Business, Economics and Jobs

Norwegian Cruise Line shares set sail


A cruise ship leaves the Port of Miami as it sails past South Beach on Jan. 6, 2002, at Miami Beach, Fla. Norwegian Cruise Line, which is based in Miami, Fla., raised $446.5 million at the company's initial public offering last week.


Joe Raedle

Norwegian Cruise Line shares popped over 30 percent in the cruise line's trading debut on Friday.

The third-largest US cruise ship operator priced 23.5 million shares at $19 per share, above the $16 to $18 range initially expected. The stock offering raised the company $446.5 million.

The company's major shareholders include private equity firms Apollo Global Management and TPG Capital, as well as Genting HK, which operates cruise lines in Asia.

Norwegian Cruise Line's CEO Kevin Sheehan told CNBC's "Squawk on the Street" that the offering was "very strong" and attributed the strong demand of its stock to its unique proposition.

"We call it 'freestyle cruising,' which means freedom and flexibility of a resort-type vacation," Sheehan said.

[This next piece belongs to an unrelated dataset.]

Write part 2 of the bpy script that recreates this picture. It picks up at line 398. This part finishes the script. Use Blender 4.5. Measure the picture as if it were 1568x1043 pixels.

After winning awards for Europe, he expects that as marketing efforts ramp up in the US, more people will want to take that type of vacation.

Because all of its assets are built for this type of vacation — with multiple dining rooms and entertainment venues — Royal Caribbean and Carnival will have a harder time matching this style cruise offering, he said.

The offering also will help improve the company's balance sheet.

"Our debt profile improves dramatically over the next couple of years," he said. "We generate quite a bit of cash flow, so our balance sheet will improve over time as we continue down our journey with these very efficient ships."

"Wave Season" — when cruise lines promote their very best deals for the year — also looks strong, he said.

"Our ships are loaded more than they were in the prior year," Sheehan said, noting that the industry will come into easier comparisons following last year's Costa Concordia disaster.